The Church of England, as a branch of the great Church Catholic, is believed to teach this latter view, as will be seen by a study of her Liturgy.
ELEMENTS. The Bread and Wine used in Holy Communion (See Communion, Holy). In Holy Baptism, Water, wherein the person is baptized, is the Element.
ELEVATION. In Articles xxv. and xxviii. reference is made to a ceremony of the Church of Rome, called the Elevation of the Host, which consists in the consecrated wafer being held up, or elevated, for the adoration of the people. Bp. Harold Browne says, "Elevating the Host resulted from a belief in transubstantiation. . . .There is evidently no Scriptural Authority for the Elevation of the Host, the command being, 'Take, eat.' The Roman ritualists themselves admit that there is no trace of its existence before the 11th or 12th centuries." (See Note on Art. xxviii.)
EMBER DAYS. In early times special fasts were appointed at the four seasons of the year, and of later years they have been made to have a special reference to the ordination of clergy which immediately follows them. The derivation of the name is uncertain. The days thus set apart, and now used for supplicating God's blessing on those about to be ordained, are the Wednesday, Friday, and Saturday after the 1st Sunday in Lent, after Whit Sunday, after the 14th of September, and after the 13th of December. Special Collects are appointed for use on these days.
EMMANUEL, or IMMANUEL. A Hebrew word, used as a name of our Lord, and meaning, "God with us," Isaiah vii.14; Matt. i.23.
ENDOWMENT. The permanent provision for the support of the ministry. The annual sum derived from the endowments of the Established Church amounts to rather more than four millions sterling. Of this sum—Tithes and Rents voluntarily given to the Church of England by charitable persons before the Reformation bring in about L1,950,000; Tithes, Rents, and Interest on Money voluntarily given to the Church of England since the Reformation bring in about L2,250,000. Thus the total of the yearly value of endowments is about L4,200,000. Of this the State receives as taxes about L200,000, which leaves a net yearly value of endowments of about; L3,500,000, which is paid to the clergy, of whom there are about 20,000. It is thus divided: 2 Archbishops, 28 Bishops, 73 Archdeacons, receive about L173,000; 30 Deans, 132 Canons, 128 Minor Canons, 600 Singers, Lay Officers and Servants, receive about L203,000; 19,600 other Clergy, Rectors, Vicars, and Curates receive about L3,124,000. The average, therefore, is just L3, 10s. a week for each clergyman.

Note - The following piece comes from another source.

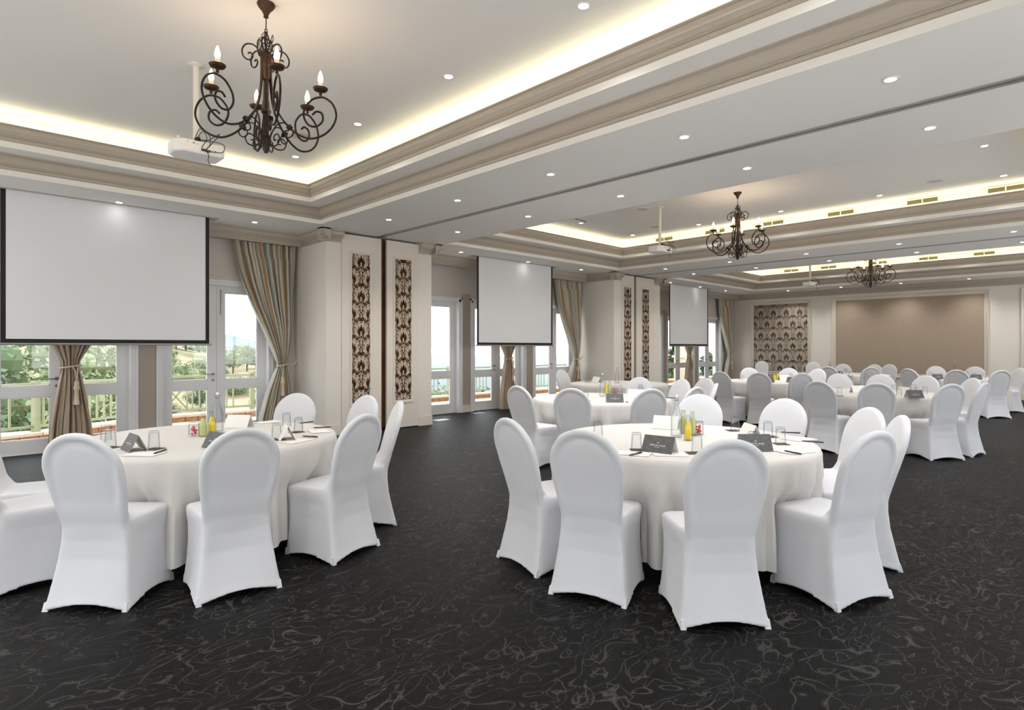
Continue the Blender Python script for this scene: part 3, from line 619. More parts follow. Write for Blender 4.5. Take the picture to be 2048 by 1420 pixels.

To supplement its endowments, which were voluntarily given by private persons, the Church receives, by free gifts from her own members, about five millions and a half sterling every year. This money is all spent on Schools, Church Institutions, Charities, Relief of the Poor, Foreign Missions, Expenses attendant upon the regular performance of Divine Worship, and Building and Restoring Churches (See Establishment.)
EPIPHANY. A Greek word, meaning "manifestation." The term applied to that festival of the Church observed on Jan. 6th, in commemoration of our Lord's manifestation to the Wise Men from the East, the representatives of the Gentile world.
EPISCOPACY. The term applied to the Apostolical form of government, which consisted in the appointment of a Bishop as an Overseer (for that is the meaning of the Greek word) of a particular Church. (See Orders.)
EPISTLE. The name given to the Letters of the Apostles, which the Church has admitted as forming part of the Canon of the New Testament (see Bible). St. Paul wrote fourteen, if we allow the Epistle to the Hebrews to have been written by him. St. James wrote one, which, like others addressed to no particular Church, is called a general Epistle. St. Peter wrote two Epistles; St. John, three; and St. Jude, one. Those portions of Scripture read in the Communion Service, and called Epistles, have been used, with few alterations, for 1200 years by the Church of England.